The Yale Bush Center Advisory Committee on Infant Care Leave called the absence of adequate leave for most parents a problem of ``magnitude and urgency'' that ``requires immediate national action.''

The committee plans to take its recommendations to the federal government, including at least two congressional committees, and says it hopes to begin educating the public about the need for child-care leaves.

The panel noted that nearly 50 percent of mothers with children under the age of 1 are working mothers, many without maternity benefits. Provisions must be made, it said, to ensure adequate time for physical recovery from childbirth as well as bonding between parent and child.

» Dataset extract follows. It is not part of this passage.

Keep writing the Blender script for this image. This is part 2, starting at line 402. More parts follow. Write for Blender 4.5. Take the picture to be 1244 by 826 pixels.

Leaves for either fathers or mothers should be at least six months long, provide 75 percent of the salary for at least three months to the parent on leave, and ensure job protection and the continuation of benefits, the committee said. To finance the leaves, the federal government should require establishment of an insurance fund, on federal, state, or employer levels, at an annual cost estimated at $1.5 billion.

Both employers and employees would contribute to the program, which could be modeled after disability funds, the proposal said.

Until that can be done, the committee said, employers should begin providing infant-care leave. Only about 40 percent of employed women have access to maternity benefits, according to a 1981 study.

The committee also warned of mounting social problems if conditions for working parents do not improve.

The United States is far behind other countries in supporting families with newborns, it pointed out. More than two-thirds of the world's countries, including many third-world nations, have some provisions for parental leaves of absence.

The committee also recommended that employers look for other ways of assisting parents of newborns and newly adopted infants, including flexible work schedules, reduced work hours, job sharing, and child-care information and referral services.

The quality of out-of-home infant care also needs to be improved, said the committee, which called for a strengthening of state licensing requirements for day care for infants.